Elphaba’s entire goal throughout the movie is to stop the Wizard from hurting the animals, but she spends a total of two scenes in the 2 hours actually helping them- and one of those only happened through plot gymnastics.
We don’t get the sense that the movie even cares all that much about the conflict aside from the fact that it makes Elphaba a tragic hero. So when the animals are reintroduced to society by Glinda, it’s laughable how little it really matters.
Everything is forgiven, Glinda is good now, the animals and the Ozions are totally chill living together in harmony again, even though half of society until 30 seconds prior lumped them into the same camp as the Wicked Witch of the West.
But the most obvious 1 to 100 without build-up had to do with Elphaba and Fiyero.
‘As Long as You’re Mine’, the love ballad between the two, happened without a single conversation between the two. Fiyero leaves Glinda on their wedding night, and he immediately declares his love for Elphaba a few hours later. They haven’t talked to each other since the last movie. And while Cynthia Erivo and Jonathan Bailey have great chemistry and act it well, there is almost no context to their sudden ride-or-die relationship, which really makes subsequent plot points -Elphaba’s spiral, Fiyero as the scarecrow, the fake-out death, etc.- feel somewhat hollow.
The biggest problem for me was how much the movie strayed from what the first focused on the most intensely: the relationship between Elphaba and Glinda. The relationship that represented the core struggles of the story. What is Good and what is Wicked; are appearances everything; can one person have wickedness thrust upon them, and can they change? The musical is actually bookended by the words “good” and “wicked”. But these themes, and their relationship in how they relate to these themes, aren’t explored nearly to the extent they SHOULD be.
For example, neither Elphaba nor Glinda does anything overtly Wicked. Elphaba sings a song about never being nice again, and yells at a teenager; Glinda becomes a propaganda puppet because she always wanted to be magic, and cries a lot. Both felt like they were lacking real agency as characters, and thus the decisions they made felt random or like another piece that moved the plot- not something that represented the parts of them that were inherently good and wicked.
The scenes they have together are telling too. There’s little to no tension in any of them that creates genuine obstacles (and there SHOULD be if they’re on opposite sides of a metaphorical and physical conflict), and the only part they seem to actually be frustrated with each other turns into a cat fight over a guy.
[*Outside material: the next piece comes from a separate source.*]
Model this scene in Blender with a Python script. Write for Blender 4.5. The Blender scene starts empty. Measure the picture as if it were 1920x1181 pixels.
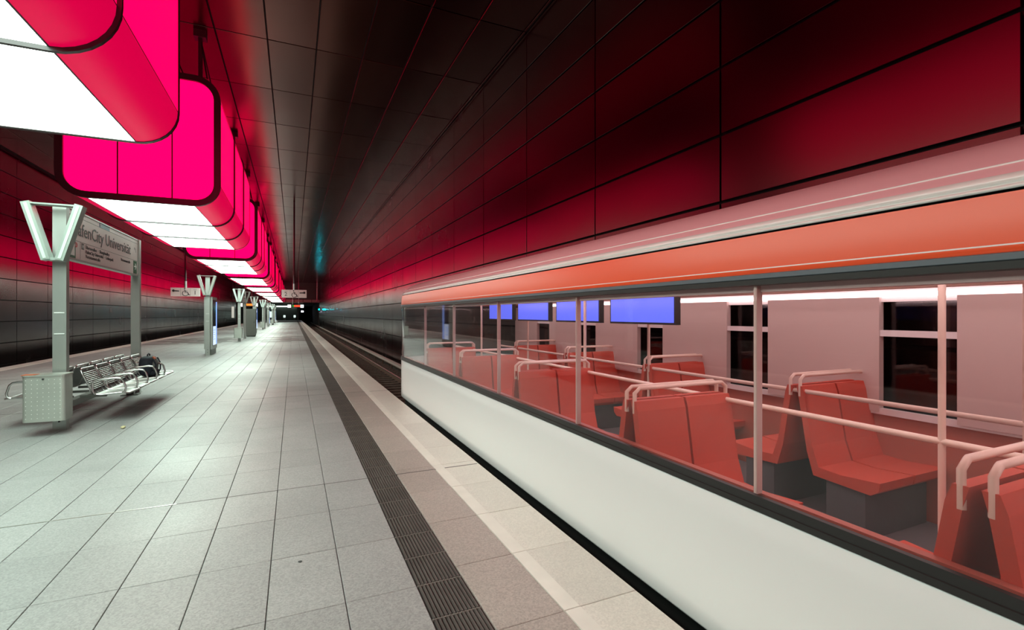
import bpy, math, random
from mathutils import Vector, Matrix

# ------------------------------------------------------------------ camera, world, exposure
scene = bpy.context.scene
C = scene.collection
R = math.radians
random.seed(7)

cam_d = bpy.data.cameras.new('camera')
cam = bpy.data.objects.new('camera', cam_d)
C.objects.link(cam)
cam.location = (0, 0, 1.6)
cam.rotation_euler = (R(90), 0, R(-24.3))
cam_d.sensor_width = 36.0
cam_d.lens = 906.0 / 1920.0 * 36.0
cam_d.shift_y = -1.5 / 1920.0
cam_d.clip_start = 0.05
cam_d.clip_end = 500
scene.camera = cam

world = bpy.data.worlds.new('world')
scene.world = world
world.use_nodes = True
world.node_tree.nodes['Background'].inputs[0].default_value = (0.01, 0.008, 0.01, 1)
world.node_tree.nodes['Background'].inputs[1].default_value = 0.3

vs = scene.view_settings
vs.view_transform = 'Standard'
vs.look = 'None'
vs.gamma = 1.0
vs.use_curve_mapping = False
vs.exposure = 0.0

WHITE_LAMP = 10.8      # strength of the white lamp undersides
PINK_LAMP = 2.2      # strength of the pink lamp glass

# ------------------------------------------------------------------ materials
M = {}


def mat(name, color, rough=0.5, metal=0.0, spec=0.5, emit=None, estr=0.0, noise=None, bump=None,
        objrand=0.0, rough_noise=0.0, coat=0.0, speck=None):
    m = bpy.data.materials.new(name)
    m.use_nodes = True
    nt = m.node_tree
    N, L = nt.nodes, nt.links
    p = N['Principled BSDF']
    p.inputs['Base Color'].default_value = (*color, 1)
    p.inputs['Roughness'].default_value = rough
    p.inputs['Metallic'].default_value = metal
    p.inputs['Specular IOR Level'].default_value = spec
    p.inputs['Coat Weight'].default_value = coat
    p.inputs['Coat Roughness'].default_value = 0.08
    if emit:
        p.inputs['Emission Color'].default_value = (*emit, 1)
        p.inputs['Emission Strength'].default_value = estr
    col_out = None
    if noise or bump or rough_noise or speck:
        geo = N.new('ShaderNodeNewGeometry')
    if noise:
        sc, amt = noise
        t = N.new('ShaderNodeTexNoise')
        t.inputs['Scale'].default_value = sc
        t.inputs['Detail'].default_value = 4
        L.new(geo.outputs['Position'], t.inputs['Vector'])
        mr = N.new('ShaderNodeMapRange')
        mr.inputs['From Min'].default_value = 0.3
        mr.inputs['From Max'].default_value = 0.7
        mr.inputs['To Min'].default_value = 1 - amt
        mr.inputs['To Max'].default_value = 1 + amt
        L.new(t.outputs['Fac'], mr.inputs['Value'])
        mx = N.new('ShaderNodeMix')
        mx.data_type = 'RGBA'
        mx.blend_type = 'MULTIPLY'
        mx.inputs['Factor'].default_value = 1
        mx.inputs[6].default_value = (*color, 1)
        L.new(mr.outputs['Result'], mx.inputs[7])
        col_out = mx.outputs[2]
    if speck:
        sc, amt = speck
        t = N.new('ShaderNodeTexVoronoi')
        t.inputs['Scale'].default_value = sc
        L.new(geo.outputs['Position'], t.inputs['Vector'])
        sep = N.new('ShaderNodeSeparateColor')
        L.new(t.outputs['Color'], sep.inputs[0])
        mr = N.new('ShaderNodeMapRange')
        mr.inputs['To Min'].default_value = 1 - amt
        mr.inputs['To Max'].default_value = 1 + amt
        L.new(sep.outputs[0], mr.inputs['Value'])
        mx = N.new('ShaderNodeMix')
        mx.data_type = 'RGBA'
        mx.blend_type = 'MULTIPLY'
        mx.inputs['Factor'].default_value = 1
        if col_out:
            L.new(col_out, mx.inputs[6])
        else:
            mx.inputs[6].default_value = (*color, 1)
        L.new(mr.outputs['Result'], mx.inputs[7])
        col_out = mx.outputs[2]
    if objrand:
        oi = N.new('ShaderNodeObjectInfo')
        mr = N.new('ShaderNodeMapRange')
        mr.inputs['To Min'].default_value = 1 - objrand
        mr.inputs['To Max'].default_value = 1 + objrand
        L.new(oi.outputs['Random'], mr.inputs['Value'])
        mx = N.new('ShaderNodeMix')
        mx.data_type = 'RGBA'
        mx.blend_type = 'MULTIPLY'
        mx.inputs['Factor'].default_value = 1
        if col_out:
            L.new(col_out, mx.inputs[6])
        else:
            mx.inputs[6].default_value = (*color, 1)
        L.new(mr.outputs['Result'], mx.inputs[7])
        col_out = mx.outputs[2]
    if col_out:
        L.new(col_out, p.inputs['Base Color'])
    if rough_noise:
        t = N.new('ShaderNodeTexNoise')
        t.inputs['Scale'].default_value = 0.5
        t.inputs['Detail'].default_value = 5
        L.new(geo.outputs['Position'], t.inputs['Vector'])
        mr = N.new('ShaderNodeMapRange')
        mr.inputs['From Min'].default_value = 0.3
        mr.inputs['From Max'].default_value = 0.7
        mr.inputs['To Min'].default_value = max(0.02, rough - rough_noise)
        mr.inputs['To Max'].default_value = rough + rough_noise
        L.new(t.outputs['Fac'], mr.inputs['Value'])
        L.new(mr.outputs['Result'], p.inputs['Roughness'])
    if bump:
        sc, st = bump
        t = N.new('ShaderNodeTexNoise')
        t.inputs['Scale'].default_value = sc
        t.inputs['Detail'].default_value = 3
        L.new(geo.outputs['Position'], t.inputs['Vector'])
        b = N.new('ShaderNodeBump')
        b.inputs['Strength'].default_value = st
        b.inputs['Distance'].default_value = 0.01
        L.new(t.outputs['Fac'], b.inputs['Height'])
        L.new(b.outputs['Normal'], p.inputs['Normal'])
    M[name] = m
    return m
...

For Good was sung wonderfully and acted just fine, but it felt more like an edgier version of the bridge in Defying Gravity than a resolution of a story spanning conflict, because there wasn’t any tension.
Overall, Wicked: For Good was an okay movie. It was enjoyable for the music and the visuals, but if you’re looking for a vibe like Part 1, and a top-tier epic conclusion to the story they tried to tell, you may be a bit disappointed.